Technical issue: This paragraph and Setion 8 in general would greatly from a 
discussion of the tradeoffs involved in these three mechanisms. Just one 
downside, stretch, is mentioned above. But I think there are others... impacts 
to naming systems, asymmetric traffic, etc. Please expand.

9. Security Considerations

Technical issue: This section seems a bit thin. I'd love to see a discussion of 
the following additional issues:

Implications to firewalls? Are there any?
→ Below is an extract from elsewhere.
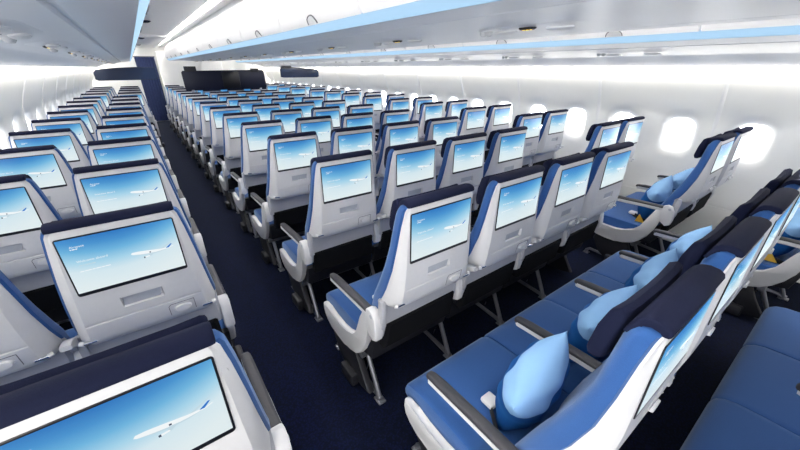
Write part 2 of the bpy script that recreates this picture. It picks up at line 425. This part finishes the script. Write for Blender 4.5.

What about asymmetric routing?

Are there Denial-of-service attacks on PITRs and PETRs?

Are there DNSSEC implications on the naming system implications?

    Like any router or LISP ITR, PITRs will have the opportunity to
    inspect traffic at the time that they encapsulate.  The location of
    these devices in the network can have implications for discarding
    malicious traffic on behalf of ETRs which request this behavior (via
    the drop action bit in Map-Reply packets for an EID or EID prefix).


You should also talk about these devices being trusted to route your traffic to 
begin with, and how both non-Lisp and Lisp networks should be careful in not 
peering with untrustworthy networks. This is very similar to, say, peering with 
someone who says they can reach everything in the Internet but in reality their 
quality or security leaves something to be desired.

(Of course, all additions to the security considerations text could be pointers 
elsewhere, if the issues have already been noted in other documents.)